Entretanto, a lo largo de su incesante peregrinar mientras cumplía su misión representativa, García Mérou no “se curaba de su mal de juventud”, y seguía escribiendo con curiosidad abordando los más diversos campos.

Interesado por los huacos de su colección preparó una obra en Lima, en 1893: “Mis huacos”, que no llegó a publicar. Se trata de comentarios y descripciones de los huacos que el autor extrajo en excavaciones realizadas en el pueblo costero de Ancón. Dicha colección de huacos fue depositada por él, en el Museo de La Plata, de la que se ha perdido rastros.
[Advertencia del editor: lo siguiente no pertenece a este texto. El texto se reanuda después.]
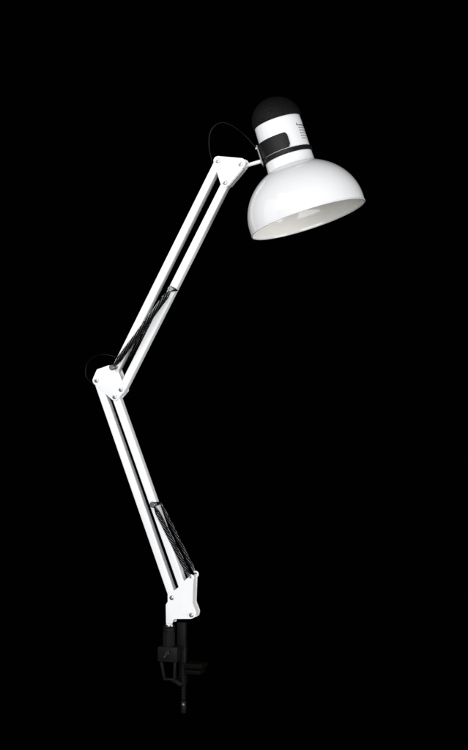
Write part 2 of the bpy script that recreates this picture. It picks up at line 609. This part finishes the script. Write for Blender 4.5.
# steel lug the rod bolts to, standing off the housing's left flank
def hp(lat, h, fr=0.0):
    return C + L * (lat * q) + A * (h * q) + F * (fr * q)
def box_axes(bm, c, ax, ay, az, bev=0.0):
    vs_ = []
    for sx in (-1, 1):
        for sy in (-1, 1):
            for sz in (-1, 1):
                vs_.append(bm.verts.new(c + ax * sx + ay * sy + az * sz))
    ix = [(0, 1, 3, 2), (4, 6, 7, 5), (0, 4, 5, 1), (2, 3, 7, 6), (0, 2, 6, 4), (1, 5, 7, 3)]
    fs = [bm.faces.new([vs_[i] for i in t_]) for t_ in ix]
    if bev:
        bevel(bm, list({e for f_ in fs for e in f_.edges}), bev, 2)
bm = bmesh.new()
box_axes(bm, hp(-26.6, 75.8), L * (0.8 * q), A * (10.5 * q), F * (6.5 * q), 0.5 * q)
lugp = obj('rod_lug', bm, M_LUG, band)
bm = bmesh.new()
add_lathe(bm, [(0, 0), (1.6 * q, 0), (1.5 * q, 1.2 * q), (0.9 * q, 1.7 * q), (0, 1.8 * q)], hp(-27.3, 84.6), A, F, -L, 16)
obj('screw', bm, M_STEEL, band)

# rod from the head bracket to the lug, flattened and cranked
bm = bmesh.new()
r0 = Vector((H2[0], 0, H2[1]))
r1 = hp(-27.0, 70.5)
mid = at(247.0, 165.5, 0)
sweep(bm, spline([at(238.5, 170.0, 0), at(243.5, 167.2, 0), mid, r1 + L * (1.2 * q)], 10), 2.0 * PX, 12)
obj('head_rod', bm, M_ENAMEL)

# printed caution text on the housing: too small to read, so broken dark lines
bm = bmesh.new()
rng = random.Random(7)
for i in range(6):
    h = 90.6 - 2.75 * i
    az, end = (48, 82) if i == 0 else (51 + rng.uniform(-1, 1), (80, 84, 78, 83, 74)[i - 1])
    if i == 0:                                         # the heading's caution mark
        for (p0, p1) in (((47, 92.4), (49.6, 90.2)), ((49.6, 90.2), (55, 90.8))):
            curved_plate(bm, R(p0[0]), R(p1[0]), min(p0[1], p1[1]), max(p0[1], p1[1]) + 0.35, 23.5, 24.12, k=4)
        az = 56
    while az < end:
        wd = rng.uniform(2.5, 7)
        th = 0.62 if i == 0 else 0.42
        curved_plate(bm, R(az), R(min(end, az + wd)), h - th, h + th, 23.5, 24.10, k=3)
        az += wd + rng.uniform(0.8, 1.6)
obj('printed_text', bm, M_INK, housing)

# ------------------------------------------------------------------ power cord: the loops that show at the head and the elbow
bm = bmesh.new()
sweep(bm, spline([at(208, 185, -6), at(212.5, 166, -8), at(209.4, 148, -9), at(210.0, 134, -9), at(214.8, 126, -9), at(222.5, 122.8, -9), at(231, 125.2, -9), at(239.5, 130.8, -9), at(247.5, 138, -10), at(257, 149, -13), at(266, 158, -16)], 12), 1.05 * PX, 12)
obj('power_cord', bm, M_CORD)
bm = bmesh.new()
sweep(bm, spline([at(103.5, 396, -7), at(99.5, 386.5, -9), at(93, 383.8, -9), at(87.6, 379.0, -9), at(85.6, 372, -9), at(87.6, 363.5, -9), at(94, 357.0, -9), at(104, 354.5, -8), at(116, 357, -7)], 12), 1.05 * PX, 12)
obj('power_cord', bm, M_CORD)

# ------------------------------------------------------------------ post and table clamp
pc = at(169.3, 623, 0)
ax = Vector((pc.x, 0, 0))
def zz(py):
    return at(171, py, 0).z
bm = bmesh.new()
add_lathe(bm, [(0, zz(650)), (3.2 * PX, zz(650)), (3.2 * PX, zz(617.5)), (2.8 * PX, zz(617)), (0, zz(616.9))], ax, X, -Y, Z, 32)
post = obj('swivel_post', bm, M_ENAMEL)
bm = bmesh.new()
add_lathe(bm, [(3.3 * PX, zz(626.2)), (5.0 * PX, zz(626.2)), (5.0 * PX, zz(624.8)), (4.6 * PX, zz(624.4)), (3.3 * PX, zz(624.4))], ax, X, -Y, Z, 32, closed=True)
obj('collar', bm, M_STEEL, post)

cx = at(168.9, 640, 0).x
sx0 = Vector((cx, 0, 0))
bm = bmesh.new()
prof = [(0, 646.4), (5.6, 646.4), (5.6, 631.2), (6.2, 630.8), (6.2, 628.2), (5.7, 627.8), (5.7, 627.0), (6.2, 626.6), (6.1, 625.8), (5.0, 625.6), (3.4, 625.6), (3.4, 630), (0, 630)]
add_lathe(bm, [(r * PX, zz(h)) for r, h in prof], sx0, X, -Y, Z, 40)
for k in range(20):                                    # flutes down the socket
    an = 2 * math.pi * k / 20
    d = X * math.cos(an) + Y * math.sin(an)
    sweep(bm, [sx0 + d * 5.55 * PX + Z * zz(631.5), sx0 + d * 5.55 * PX + Z * zz(645.8)], 0.42 * PX, 6)
obj('clamp_socket', bm, M_CLAMP)

def slab(bm, x0, y0, x1, y1, d0, d1, bev=0.6):
    """a bevelled block between two pixels, from depth d0 to d1 (pixels, + is nearer)"""
    a_, b_ = at(x0, y0, (d0 + d1) / 2), at(x1, y1, (d0 + d1) / 2)
    c_ = (a_ + b_) / 2
    c_.y = -(d0 + d1) / 2 * PX
    box_axes(bm, c_, X * (abs(b_.x - a_.x) / 2), Y * (abs(d1 - d0) / 2 * PX), Z * (abs(a_.z - b_.z) / 2), bev * PX)

bm = bmesh.new()
slab(bm, 160.2, 645.4, 179.6, 661.4, -7, 8, 0.9)        # the block that carries the socket
slab(bm, 177.8, 621.5, 186.2, 650, -13, -7.2, 0.9)      # upright behind it
slab(bm, 180, 646.4, 186.5, 684, -12.8, -7.4, 0.8)      # back of the C
def leg(p0, p1, w0, d0, d1):
    a_, b_ = at(*p0, (d0 + d1) / 2), at(*p1, (d0 + d1) / 2)
    add_prism(bm, [(a_.x - w0 * PX / 2, a_.z), (a_.x + w0 * PX / 2, a_.z), (b_.x + w0 * PX / 2, b_.z), (b_.x - w0 * PX / 2, b_.z)], -d1 * PX, -d0 * PX, bev=0.3 * PX)
leg((161.8, 661.6), (165.2, 680), 2.6, 2, 7)
leg((175.4, 661.6), (174.8, 680), 2.4, 2, 7)
slab(bm, 164.2, 677.8, 175.8, 680.4, 2.2, 6.8, 0.5)     # foot of the side loop
def beam(p0, p1, th, d0, d1):
    a_, b_ = at(*p0, (d0 + d1) / 2), at(*p1, (d0 + d1) / 2)
    t_ = (b_ - a_); t_.y = 0; t_.normalize()
    n_ = Vector((-t_.z, 0, t_.x)) * th * PX / 2
    add_prism(bm, [((a_ + n_).x, (a_ + n_).z), ((b_ + n_).x, (b_ + n_).z), ((b_ - n_).x, (b_ - n_).z), ((a_ - n_).x, (a_ - n_).z)], -d1 * PX, -d0 * PX, bev=0.3 * PX)
beam((174, 678.4), (183.5, 684), 3.6, -7, 6.5)
frame = obj('clamp_frame', bm, M_CLAMP, smooth=30)

bm = bmesh.new()
slab(bm, 187.2, 662.0, 205.0, 668.0, -12, 6, 0.9)       # jaw reaching away over the table edge
slab(bm, 187.8, 668.4, 203.0, 673.6, -11, 5, 0.9)
obj('jaw', bm, M_PAD, frame)

bm = bmesh.new()
sc = at(183.6, 690, 2)
so = Vector((sc.x, sc.y, 0))
prof = [(0, zz(663)), (1.7 * PX, zz(663))]
y_ = 664.0
while y_ < 698:
    prof += [(2.5 * PX, zz(y_)), (2.0 * PX, zz(y_ + 0.8))]
    y_ += 1.6
prof += [(1.7 * PX, zz(699)), (0, zz(699.2))]
add_lathe(bm, prof, so, X, -Y, Z, 20)
screw = obj('clamp_screw', bm, M_CLAMP, frame)
bm = bmesh.new()
add_lathe(bm, [(r * PX, zz(h)) for r, h in ((0, 699.4), (2.2, 699.4), (2.7, 700), (2.7, 710.6), (2.1, 711.8), (0, 712))], so, X, -Y, Z, 24)
obj('screw_knob', bm, M_CLAMP, frame)
bm = bmesh.new()
add_lathe(bm, [(r * PX, h * PX) for r, h in ((0, 0), (1.35, 0), (1.3, 0.7), (0.8, 1.1), (0, 1.2))], at(183.4, 704.6, 4.5), X, Z, -Y, 16)
obj('knob_glint', bm, M_LUG, frame)  # grey disc stands in for the glint on the screw knob

# thumb screw with its slanted wing on the block's front
bm = bmesh.new()
tc_ = at(167.6, 653.2, 8)
add_lathe(bm, [(r * PX, h * PX) for r, h in ((0, -0.4), (2.2, -0.4), (2.1, 1.4), (1.5, 2.0), (0, 2.1))], tc_, X, Z, -Y, 20)
dv = (at(172.8, 649.8, 10) - at(167.6, 657.8, 10)).normalized()
sweep(bm, [tc_ - Y * 2.2 * PX - dv * 4.6 * PX, tc_ - Y * 2.2 * PX - dv * 2.5 * PX, tc_ - Y * 2.2 * PX + dv * 2.5 * PX, tc_ - Y * 2.2 * PX + dv * 4.6 * PX], [1.3 * PX, 0.9 * PX, 0.9 * PX, 1.3 * PX], 10)
obj('thumb_screw', bm, M_THUMB, frame)
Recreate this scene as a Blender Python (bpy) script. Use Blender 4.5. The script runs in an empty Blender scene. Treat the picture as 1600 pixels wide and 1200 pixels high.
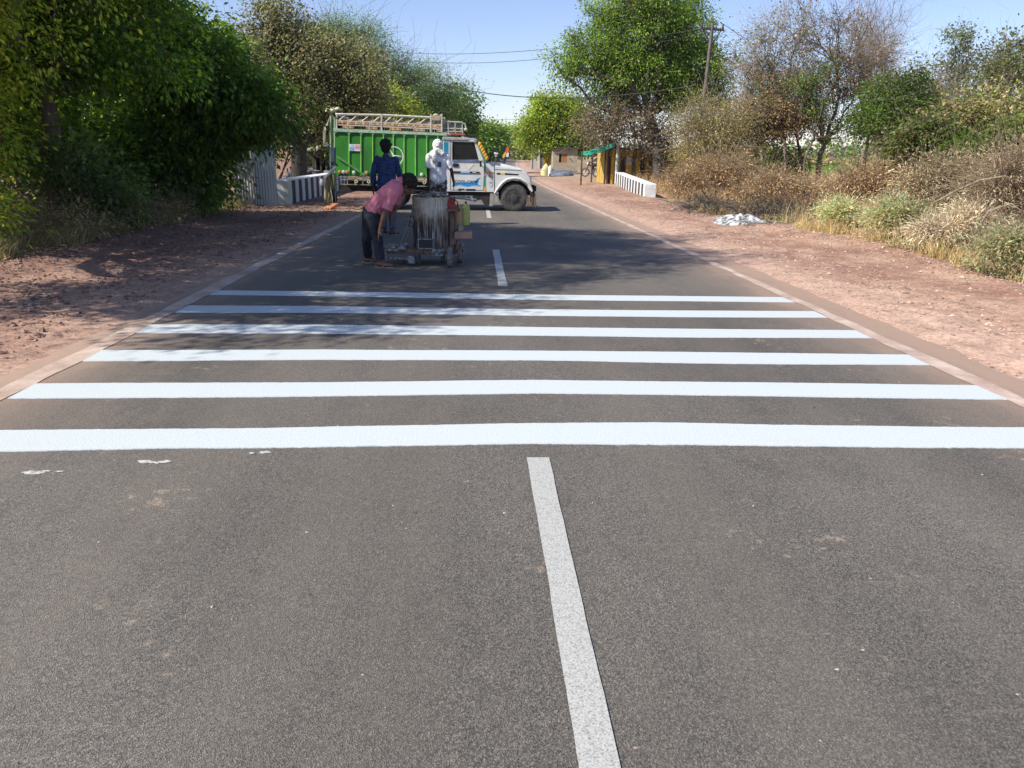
import bpy, math, random
import numpy as np
from mathutils import Vector, Matrix
R = math.radians
random.seed(7); rng = np.random.default_rng(7)
S = bpy.context.scene
# ------------------------------------------------------------------ camera
CAM_H = 1.46; F = 1202.0; YAW, PITCH, ROLL = R(2.750), R(16.411), R(0.877)
fwd = np.array([math.sin(YAW)*math.cos(PITCH), math.cos(YAW)*math.cos(PITCH), -math.sin(PITCH)])
rgt = np.array([math.cos(YAW), -math.sin(YAW), 0.0]); upv = np.cross(rgt, fwd)
cr = math.cos(ROLL)*rgt + math.sin(ROLL)*upv; cu = -math.sin(ROLL)*rgt + math.cos(ROLL)*upv
cd = bpy.data.cameras.new('camera'); cam = bpy.data.objects.new('camera', cd); S.collection.objects.link(cam)
cam.matrix_world = Matrix(((cr[0], cu[0], -fwd[0], 0), (cr[1], cu[1], -fwd[1], 0), (cr[2], cu[2], -fwd[2], CAM_H), (0, 0, 0, 1)))
cd.sensor_fit = 'HORIZONTAL'; cd.sensor_width = 36.0; cd.lens = F/1600.0*36.0; cd.clip_end = 5000; cd.clip_start = 0.05
S.camera = cam
# ------------------------------------------------------------------ world, sun, exposure
SUN_EL = R(43); SUN_DIR = Vector((math.cos(SUN_EL)*0.91, math.cos(SUN_EL)*0.41, -math.sin(SUN_EL))).normalized()   # way the light travels
W = bpy.data.worlds.new('World'); S.world = W; W.use_nodes = True
nt = W.node_tree; bg = nt.nodes['Background']; sky = nt.nodes.new('ShaderNodeTexSky'); sky.sky_type = 'NISHITA'
sky.sun_disc = False; sky.sun_elevation = SUN_EL; sky.sun_rotation = math.atan2(-SUN_DIR.x, -SUN_DIR.y)
sky.air_density = 1.0; sky.dust_density = 0.25; sky.ozone_density = 3.5; sky.altitude = 200
tint = nt.nodes.new('ShaderNodeMix'); tint.data_type = 'RGBA'; tint.blend_type = 'MULTIPLY'; tint.inputs[0].default_value = 1; tint.inputs[7].default_value = (1.04, .92, 1.0, 1); nt.links.new(sky.outputs[0], tint.inputs[6]); nt.links.new(tint.outputs[2], bg.inputs[0]); bg.inputs[1].default_value = 0.115
sl = bpy.data.lights.new('sun', 'SUN'); sl.energy = 5.0; sl.angle = R(0.55); sl.color = (1.0, 0.94, 0.84)
so = bpy.data.objects.new('sun', sl); S.collection.objects.link(so); so.rotation_euler = SUN_DIR.to_track_quat('-Z', 'Y').to_euler()
S.view_settings.view_transform = 'Standard'; S.view_settings.look = 'None'; S.view_settings.gamma = 1
S.view_settings.exposure = 0.60
S.render.engine = 'CYCLES'; S.cycles.max_bounces = 6; S.cycles.transparent_max_bounces = 6

def ray(px, py): return (px-800)/F*cr + (600-py)/F*cu + fwd
def P(px, py, Y):                     # world point seen at photo pixel (px, py) at distance Y along the road
    d = ray(px, py); return np.array([0, 0, CAM_H]) + d*(Y/d[1])
def XZ(px, py, Y): p = P(px, py, Y); return (p[0], p[2])

# ------------------------------------------------------------------ noise
def _h(i, j, k, s):
    n = (i*374761393 + j*668265263 + k*2147483647 + s*1274126177) & 0xffffffff
    n = ((n ^ (n >> 13))*1274126177) & 0xffffffff
    return ((n ^ (n >> 16)) & 0xffff)/65535.0
def vnoise(x, y, z=None, s=0):
    x = np.asarray(x, float); y = np.asarray(y, float); z = np.zeros_like(x) if z is None else np.asarray(z, float)
    i, j, k = np.floor(x).astype(np.int64), np.floor(y).astype(np.int64), np.floor(z).astype(np.int64)
    a, b, c = x-i, y-j, z-k
    a = a*a*(3-2*a); b = b*b*(3-2*b); c = c*c*(3-2*c); r = 0
    for di in (0, 1):
        for dj in (0, 1):
            for dk in (0, 1):
                r = r + _h(i+di, j+dj, k+dk, s)*(a if di else 1-a)*(b if dj else 1-b)*(c if dk else 1-c)
    return r*2-1
def fbm(x, y, z=None, o=4, s=0):
    t = 0; a = 1; f = 1
    for q in range(o):
        t = t + a*vnoise(np.asarray(x)*f, np.asarray(y)*f, None if z is None else np.asarray(z)*f, s+q); a *= .5; f *= 2.03
    return t
def sstep(a, b, x): t = np.clip((x-a)/(b-a), 0, 1); return t*t*(3-2*t)

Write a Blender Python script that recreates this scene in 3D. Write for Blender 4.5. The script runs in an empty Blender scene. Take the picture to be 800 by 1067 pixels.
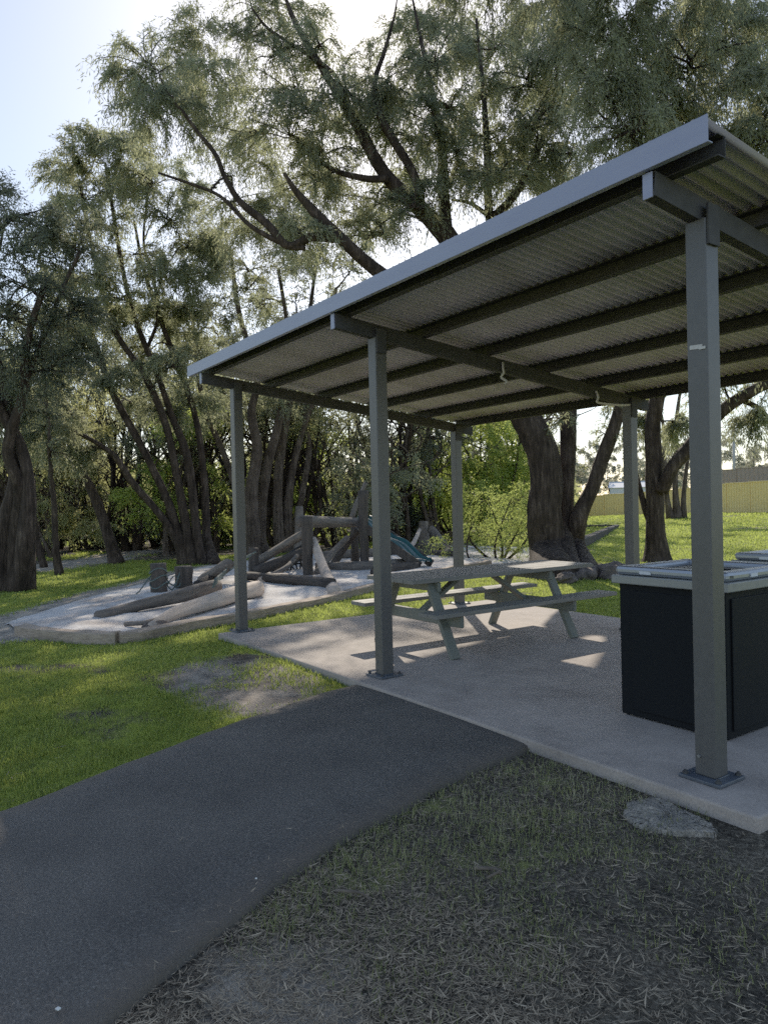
import bpy, bmesh, math, random
import numpy as np
from mathutils import Vector, Matrix

random.seed(7)
rng = np.random.default_rng(11)
scene = bpy.context.scene
COL = scene.collection

# ------------------------------------------------------------------ survey of the site (metres)
CAM = np.array([2.178, -3.547, 1.465])
PAN, PITCH, ROLL, FPX = -.966, -.009, -.023, 761.2
_f = np.array([math.sin(PAN)*math.cos(PITCH), math.cos(PAN)*math.cos(PITCH), math.sin(PITCH)])
_r = np.array([math.cos(PAN), -math.sin(PAN), 0.])
_u = np.cross(_r, _f)
_c, _s = math.cos(ROLL), math.sin(ROLL)
RV, UV, FV = _c*_r+_s*_u, -_s*_r+_c*_u, _f

def ray(x, y):
    return FV + RV*(x-400)/FPX + UV*(533.5-y)/FPX

def at(x, y, D):            # site point seen in direction (x, y) at distance D
    return CAM + ray(x, y)*D

def gz(x, y, z=-.06):       # site point on the level z
    d = ray(x, y)
    return CAM + d*((z-CAM[2])/d[2])

# ------------------------------------------------------------------ noise and terrain
_perm = np.random.default_rng(3).random((256, 256))
def vnoise(x, y, s=1.0):
    x = np.asarray(x, float)/s + 1000.3; y = np.asarray(y, float)/s + 1000.7
    xi = np.floor(x).astype(int); yi = np.floor(y).astype(int)
    u = x-xi; v = y-yi
    u = u*u*(3-2*u); v = v*v*(3-2*v)
    g = lambda a, b: _perm[a % 256, b % 256]
    return (g(xi, yi)*(1-u)+g(xi+1, yi)*u)*(1-v)+(g(xi, yi+1)*(1-u)+g(xi+1, yi+1)*u)*v
def fbm(x, y, s=1.0, o=4):
    t = 0; a = .5; n = 0
    for i in range(o):
        t = t+a*vnoise(x, y, s/2**i); n += a; a *= .5
    return t/n
def smooth(e0, e1, x):
    t = np.clip((np.asarray(x, float)-e0)/(e1-e0), 0, 1)
    return t*t*(3-2*t)

def catmull(pts, n=8, closed=False):
    P = [np.array(p, float) for p in pts]
    if closed: P = [P[-1]]+P+[P[0], P[1]]
    else: P = [2*P[0]-P[1]]+P+[2*P[-1]-P[-2]]
    out = []
    for i in range(1, len(P)-2):
        for k in range(n):
            t = k/n
            a, b, c, d = P[i-1], P[i], P[i+1], P[i+2]
            out.append(.5*((2*b)+(-a+c)*t+(2*a-5*b+4*c-d)*t*t+(-a+3*b-3*c+d)*t**3))
    if not closed: out.append(P[-2])
    return np.array(out)

def inside(poly, x, y):
    x = np.asarray(x, float); y = np.asarray(y, float); r = np.zeros(x.shape, bool)
    j = len(poly)-1
    for i in range(len(poly)):
        xi, yi = poly[i][:2]; xj, yj = poly[j][:2]
        c = ((yi > y) != (yj > y)) & (x < (xj-xi)*(y-yi)/((yj-yi) or 1e-12)+xi)
        r ^= c; j = i
    return r
def poly_dist(poly, x, y, closed=True):
    d = np.full(np.shape(x), 1e9)
    n = len(poly)
    for i in range(n if closed else n-1):
        a = np.array(poly[i][:2]); b = np.array(poly[(i+1) % n][:2]); ab = b-a
        L = ab@ab or 1e-12
        t = np.clip(((x-a[0])*ab[0]+(y-a[1])*ab[1])/L, 0, 1)
        d = np.minimum(d, np.hypot(x-a[0]-t*ab[0], y-a[1]-t*ab[1]))
    return d

PL = catmull([(-3.03,-.285),(-2.96,-.72),(-2.778,-1.202),(-2.52,-1.882),(-2.2,-2.573),(-1.973,-3.079),(-1.75,-3.9),(-1.6,-5),(-1.5,-7),(-1.5,-11)], 6)
PR = catmull([(-1.05,-.285),(-.97,-.85),(-.836,-1.325),(-.72,-1.742),(-.55,-2.152),(-.40,-2.464),(-.25,-2.75),(-.055,-3.15),(.22,-4),(.4,-5.2),(.5,-7),(.5,-11)], 6)
PATH = [tuple(p) for p in PL]+[tuple(p) for p in PR[::-1]]
SLAB = [(-6.05,-.285),(.40,-.285),(.40,4.0),(-6.05,4.0)]
PIT_FRONT = catmull([(-8.04,-2.1),(-7.25,-1.78),(-6.62,-1.28),(-6.75,-.75),(-6.95,-.27),(-7.15,.45),(-7.92,2.26),(-8.8,3.73),(-10.2,6.2),(-11.2,8.8)], 6)
PIT_BACK = catmull([(-11.2,8.8),(-11.9,11.8),(-14.5,14.2),(-18.5,12.6),(-18.6,8.5),(-16.8,4.0),(-13.6,1.25),(-12.1,-.1),(-10.4,-1.3),(-9.1,-2.1),(-8.04,-2.1)], 6)
PIT = [tuple(p) for p in PIT_FRONT]+[tuple(p) for p in PIT_BACK[1:-1]]

def terrain(x, y):
    x = np.asarray(x, float); y = np.asarray(y, float)
    z = -.075 + .55*smooth(14, 40, y)*smooth(-46, -24, x)
    d = np.hypot(x-CAM[0], y-CAM[1])
    z = z + (fbm(x, y, 5., 3)-.5)*.10*smooth(8, 22, d)
    z = z + (fbm(x+40, y, .5, 3)-.5)*.035*(1-smooth(14, 30, d))*smooth(.0, .25, np.minimum(poly_dist(SLAB, x, y), poly_dist(PATH, x, y)))
    z = z + .035*smooth(-3, -4.5, x)*smooth(-6.2, -5, x)*smooth(.6, -.6, y)      # lawn comes up flush with the slab corner
    z = z - .16*inside(PIT, x, y)*smooth(.12, .4, poly_dist(PIT, x, y))
    z = z - .10*(inside(SLAB, x, y) | inside(PATH, x, y))*(np.minimum(poly_dist(SLAB, x, y), poly_dist(PATH, x, y)) > .08)
    return z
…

Su “Ensayo sobre Echeverría”, lo dio a conocer en Buenos Aires en 1894, donde estudia al poeta, al ensayista, al innovador romántico, al sociólogo, tan aplaudido como su Recordando Alberdi.

Su “Historia de la República Argentina”, obra escrita de acuerdo con el programa de los colegios nacionales de la República (1899), dos tomos, es una de sus producciones menos trascendentes, elaborada para uso escolar.

Su último libro fue “El Brasil Intelectual” (1900), de treinta y tres capítulos, obras y autores, escuelas y géneros. En él, comentó la amistad de Sarmiento y del Emperador don Pedro II. Iba a continuar García Mérou, la serie de próceres ilustres, estudiando más intensamente al gran sanjuanino de quien solo pudo adelantar en “La Biblioteca” de Paul Groussac un capítulo de “Sarmiento Polemista”, datado en Petrópolis y enviado desde Washington.

Sus “Estudios americanos” (1900), llevan la fecha del cierre de su producción intelectual, dada con excelente calidad, y solo explicable por la fecundidad de su talento.

Dejó obras casi desconocidas, como “Historia de la diplomacia americana” (1904), en la que elogia la política internacional de los Estados Unidos, país por el cual sentía verdadero afecto y admiración, y “Apuntes económicos e industriales sobre os Estados Unidos”, que no vio la luz, pero contienen estudios e informes manuscritos, con cartas a Cané y al doctor Pellegrini, sobre la realidad económica.

Fue un hombre conversador y afable, con sentido de mundo, un digno representante de la generación del Ochenta.